Rising sectarian tensions - worsened by armed, religiously based militias and death squads - have emerged as a significant threat to US efforts to form a stable society in Iraq. The threat escalated dramatically after the February 22 bombing of a major Shia shrine in Samarra, triggering reprisal attacks against Sunni mosques and clerics.

Last month, Khalilzad said that "more Iraqis are dying today from the militia violence than from the terrorists," meaning Sunni-dominated insurgents.

In the BBC interview, Khalilzad cited the role of armed militias in sharpening sectarian tensions.

"There are lots of unauthorised military formation such as militias ... of course, the insurgent groups that are a kind of militia and then of course terrorists that everybody is united against," he said.

"What I was saying to the Iraqis is that for the success of Iraq, this problem of unauthorised military formations have to be dealt with."

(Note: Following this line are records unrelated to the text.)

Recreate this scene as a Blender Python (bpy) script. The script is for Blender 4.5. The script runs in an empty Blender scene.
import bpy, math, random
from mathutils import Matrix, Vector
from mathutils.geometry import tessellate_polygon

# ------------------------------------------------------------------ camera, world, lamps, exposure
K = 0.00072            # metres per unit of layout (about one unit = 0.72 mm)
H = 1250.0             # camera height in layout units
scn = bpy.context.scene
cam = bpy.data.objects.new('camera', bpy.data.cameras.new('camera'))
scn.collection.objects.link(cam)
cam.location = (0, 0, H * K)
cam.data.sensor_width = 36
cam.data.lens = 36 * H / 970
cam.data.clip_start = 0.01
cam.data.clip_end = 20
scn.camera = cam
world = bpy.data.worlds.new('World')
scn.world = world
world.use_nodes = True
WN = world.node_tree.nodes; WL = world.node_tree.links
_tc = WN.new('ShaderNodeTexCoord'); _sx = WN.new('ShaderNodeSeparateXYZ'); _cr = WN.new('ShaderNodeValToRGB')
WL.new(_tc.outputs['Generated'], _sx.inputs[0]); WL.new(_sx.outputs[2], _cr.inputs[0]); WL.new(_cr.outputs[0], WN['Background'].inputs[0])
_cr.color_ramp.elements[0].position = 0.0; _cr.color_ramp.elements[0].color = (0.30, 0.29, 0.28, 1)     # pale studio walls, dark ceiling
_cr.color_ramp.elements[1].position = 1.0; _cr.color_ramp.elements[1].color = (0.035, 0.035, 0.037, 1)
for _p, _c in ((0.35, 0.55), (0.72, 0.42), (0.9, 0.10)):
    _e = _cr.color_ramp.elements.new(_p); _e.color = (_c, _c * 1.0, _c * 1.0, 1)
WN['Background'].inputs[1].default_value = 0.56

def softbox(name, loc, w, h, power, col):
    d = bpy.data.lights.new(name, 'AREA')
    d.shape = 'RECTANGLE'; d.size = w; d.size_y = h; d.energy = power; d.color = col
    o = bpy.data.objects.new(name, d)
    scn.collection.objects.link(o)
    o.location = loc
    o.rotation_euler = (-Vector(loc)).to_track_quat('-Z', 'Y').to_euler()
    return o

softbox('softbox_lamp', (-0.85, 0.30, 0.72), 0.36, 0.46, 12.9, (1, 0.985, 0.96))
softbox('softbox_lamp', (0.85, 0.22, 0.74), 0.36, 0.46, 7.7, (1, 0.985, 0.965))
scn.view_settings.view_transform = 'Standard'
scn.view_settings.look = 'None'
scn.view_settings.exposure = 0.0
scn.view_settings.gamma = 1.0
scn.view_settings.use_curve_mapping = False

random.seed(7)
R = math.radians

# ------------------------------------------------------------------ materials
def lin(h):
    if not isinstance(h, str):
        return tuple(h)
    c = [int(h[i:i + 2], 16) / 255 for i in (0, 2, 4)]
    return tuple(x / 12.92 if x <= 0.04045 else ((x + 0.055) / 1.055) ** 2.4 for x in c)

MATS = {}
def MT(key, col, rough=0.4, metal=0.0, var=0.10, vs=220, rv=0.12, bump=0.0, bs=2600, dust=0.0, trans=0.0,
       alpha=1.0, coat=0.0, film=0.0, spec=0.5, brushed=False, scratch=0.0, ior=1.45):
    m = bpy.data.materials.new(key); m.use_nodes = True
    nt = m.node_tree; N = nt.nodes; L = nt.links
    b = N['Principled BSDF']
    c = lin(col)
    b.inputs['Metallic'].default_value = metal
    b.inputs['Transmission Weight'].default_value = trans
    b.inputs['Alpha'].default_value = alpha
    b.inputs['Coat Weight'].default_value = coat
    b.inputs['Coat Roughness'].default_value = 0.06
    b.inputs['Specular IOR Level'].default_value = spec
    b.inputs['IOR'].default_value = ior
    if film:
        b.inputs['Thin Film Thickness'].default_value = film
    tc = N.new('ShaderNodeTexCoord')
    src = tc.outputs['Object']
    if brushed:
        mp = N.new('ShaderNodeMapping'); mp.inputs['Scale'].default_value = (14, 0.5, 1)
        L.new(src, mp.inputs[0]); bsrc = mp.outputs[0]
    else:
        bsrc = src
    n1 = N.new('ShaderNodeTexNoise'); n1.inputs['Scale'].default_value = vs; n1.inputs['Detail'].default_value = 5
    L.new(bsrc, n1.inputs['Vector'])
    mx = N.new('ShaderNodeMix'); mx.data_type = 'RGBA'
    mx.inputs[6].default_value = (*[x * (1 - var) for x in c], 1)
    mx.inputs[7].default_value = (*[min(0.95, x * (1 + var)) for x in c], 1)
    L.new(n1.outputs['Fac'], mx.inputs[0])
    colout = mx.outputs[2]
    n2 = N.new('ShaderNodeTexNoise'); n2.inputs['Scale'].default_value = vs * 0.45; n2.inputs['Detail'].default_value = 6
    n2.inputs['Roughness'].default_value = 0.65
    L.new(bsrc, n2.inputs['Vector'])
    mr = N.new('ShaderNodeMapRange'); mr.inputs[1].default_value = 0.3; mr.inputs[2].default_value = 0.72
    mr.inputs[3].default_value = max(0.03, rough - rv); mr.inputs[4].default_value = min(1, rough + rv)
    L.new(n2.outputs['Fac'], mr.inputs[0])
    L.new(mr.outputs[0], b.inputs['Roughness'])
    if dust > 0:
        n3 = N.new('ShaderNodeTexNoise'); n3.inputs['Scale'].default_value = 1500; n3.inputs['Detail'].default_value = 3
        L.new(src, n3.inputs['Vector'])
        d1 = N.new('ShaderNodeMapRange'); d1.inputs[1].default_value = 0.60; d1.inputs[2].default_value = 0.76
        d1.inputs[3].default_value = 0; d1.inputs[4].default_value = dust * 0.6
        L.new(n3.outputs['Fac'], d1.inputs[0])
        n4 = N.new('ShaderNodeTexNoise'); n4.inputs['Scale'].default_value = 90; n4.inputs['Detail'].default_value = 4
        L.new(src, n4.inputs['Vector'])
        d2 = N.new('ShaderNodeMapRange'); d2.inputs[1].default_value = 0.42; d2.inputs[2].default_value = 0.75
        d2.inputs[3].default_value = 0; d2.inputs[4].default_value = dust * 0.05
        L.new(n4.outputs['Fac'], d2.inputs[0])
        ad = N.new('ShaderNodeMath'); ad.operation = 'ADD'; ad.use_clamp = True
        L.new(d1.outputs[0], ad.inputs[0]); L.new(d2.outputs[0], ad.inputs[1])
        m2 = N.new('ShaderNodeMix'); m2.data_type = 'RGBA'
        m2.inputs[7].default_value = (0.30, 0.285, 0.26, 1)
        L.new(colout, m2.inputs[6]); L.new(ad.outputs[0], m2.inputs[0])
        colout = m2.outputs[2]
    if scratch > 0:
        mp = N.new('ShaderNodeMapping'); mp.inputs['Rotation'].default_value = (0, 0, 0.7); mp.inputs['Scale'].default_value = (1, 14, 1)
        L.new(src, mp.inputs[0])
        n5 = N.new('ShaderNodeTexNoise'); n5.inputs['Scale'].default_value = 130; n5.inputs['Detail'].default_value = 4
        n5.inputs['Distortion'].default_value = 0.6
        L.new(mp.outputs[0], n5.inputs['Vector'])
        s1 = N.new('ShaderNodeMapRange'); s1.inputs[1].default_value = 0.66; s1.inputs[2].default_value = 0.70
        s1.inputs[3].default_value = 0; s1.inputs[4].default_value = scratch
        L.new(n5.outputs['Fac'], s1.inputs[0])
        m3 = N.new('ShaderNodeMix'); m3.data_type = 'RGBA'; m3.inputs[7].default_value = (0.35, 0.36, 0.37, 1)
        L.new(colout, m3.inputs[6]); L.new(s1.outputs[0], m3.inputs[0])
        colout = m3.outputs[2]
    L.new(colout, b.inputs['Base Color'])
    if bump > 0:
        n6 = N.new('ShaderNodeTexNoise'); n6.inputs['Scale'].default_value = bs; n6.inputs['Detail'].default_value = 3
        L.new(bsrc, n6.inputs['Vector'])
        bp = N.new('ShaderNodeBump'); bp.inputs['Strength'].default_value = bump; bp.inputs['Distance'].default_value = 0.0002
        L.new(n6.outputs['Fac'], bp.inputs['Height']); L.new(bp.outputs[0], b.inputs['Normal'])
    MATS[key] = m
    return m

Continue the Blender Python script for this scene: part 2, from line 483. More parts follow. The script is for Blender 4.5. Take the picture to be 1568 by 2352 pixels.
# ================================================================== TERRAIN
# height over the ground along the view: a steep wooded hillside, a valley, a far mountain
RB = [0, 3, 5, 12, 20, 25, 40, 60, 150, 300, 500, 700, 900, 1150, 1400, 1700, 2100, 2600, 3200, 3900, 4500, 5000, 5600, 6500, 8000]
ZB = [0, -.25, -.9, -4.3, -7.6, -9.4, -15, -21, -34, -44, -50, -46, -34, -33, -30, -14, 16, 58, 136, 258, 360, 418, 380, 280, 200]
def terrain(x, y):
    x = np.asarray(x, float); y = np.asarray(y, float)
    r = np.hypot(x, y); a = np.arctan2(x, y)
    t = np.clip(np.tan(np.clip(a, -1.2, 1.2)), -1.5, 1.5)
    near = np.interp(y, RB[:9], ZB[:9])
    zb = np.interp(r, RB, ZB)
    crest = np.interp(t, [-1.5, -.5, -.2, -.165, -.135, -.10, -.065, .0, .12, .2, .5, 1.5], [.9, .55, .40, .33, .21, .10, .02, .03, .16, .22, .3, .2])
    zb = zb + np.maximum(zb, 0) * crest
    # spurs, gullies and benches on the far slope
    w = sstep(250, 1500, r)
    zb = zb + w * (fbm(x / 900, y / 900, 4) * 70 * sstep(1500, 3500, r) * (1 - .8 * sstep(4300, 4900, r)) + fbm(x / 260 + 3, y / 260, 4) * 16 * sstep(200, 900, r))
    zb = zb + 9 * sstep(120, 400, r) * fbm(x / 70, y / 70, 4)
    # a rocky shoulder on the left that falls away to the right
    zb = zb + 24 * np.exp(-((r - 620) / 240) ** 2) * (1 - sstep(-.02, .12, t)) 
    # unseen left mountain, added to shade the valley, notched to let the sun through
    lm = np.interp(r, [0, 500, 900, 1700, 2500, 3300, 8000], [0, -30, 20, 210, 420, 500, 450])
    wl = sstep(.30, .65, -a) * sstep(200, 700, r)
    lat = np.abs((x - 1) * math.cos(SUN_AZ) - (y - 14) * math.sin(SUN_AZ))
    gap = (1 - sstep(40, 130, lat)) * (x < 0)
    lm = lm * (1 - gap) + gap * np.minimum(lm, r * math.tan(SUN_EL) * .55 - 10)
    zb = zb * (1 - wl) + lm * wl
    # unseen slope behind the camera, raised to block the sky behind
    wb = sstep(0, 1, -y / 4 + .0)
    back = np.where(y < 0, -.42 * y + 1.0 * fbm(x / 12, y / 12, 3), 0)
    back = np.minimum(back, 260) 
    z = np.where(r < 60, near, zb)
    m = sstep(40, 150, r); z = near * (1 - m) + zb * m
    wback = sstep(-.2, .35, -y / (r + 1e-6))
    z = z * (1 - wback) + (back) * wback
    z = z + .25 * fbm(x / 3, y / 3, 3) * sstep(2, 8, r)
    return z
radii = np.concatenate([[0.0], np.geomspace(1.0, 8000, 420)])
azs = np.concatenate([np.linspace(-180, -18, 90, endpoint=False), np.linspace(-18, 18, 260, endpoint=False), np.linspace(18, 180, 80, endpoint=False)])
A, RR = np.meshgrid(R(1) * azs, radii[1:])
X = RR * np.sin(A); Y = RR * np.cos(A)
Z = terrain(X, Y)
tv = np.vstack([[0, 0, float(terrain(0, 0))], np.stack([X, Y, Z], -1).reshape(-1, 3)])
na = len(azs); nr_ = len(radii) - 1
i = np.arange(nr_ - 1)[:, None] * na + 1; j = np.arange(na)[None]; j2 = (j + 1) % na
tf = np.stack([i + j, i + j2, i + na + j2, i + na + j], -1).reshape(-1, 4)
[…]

He said US officials were working with the Iraqis to develop a plan for curbing militias and would insist that it be implemented.

Khalilzad also confirmed the Americans had been meeting with groups linked to the Sunni-dominated insurgency. He would not specify the groups nor say when and where the meetings were held.

But he said they did not include Saddam Hussein loyalists or "terrorists," presumably religiously based extremists of al Qaida in Iraq or the Ansar al-Sunnah Army.

"We are talking to people who are willing to accept this new Iraq, to lay down their arms, to cooperate in the fight against terrorists," he said.

Khalilzad said he believed those contacts were responsible for a decline in the number of attacks against US and coalition forces. Last month, they suffered their lowest monthly death toll in Iraq since February 2005, although the casualty rate has increased somewhat in the first week of April.

But the ambassador also acknowledged that US and Iraqi officials were "a long way" from an agreement with Sunni-led insurgents that might bring an end to the war.

US officials have in the past confirmed contacts with people who claimed to have links with the insurgents. It was unclear whether these contacts included insurgent commanders or simply intermediaries who support the war against coalition forces.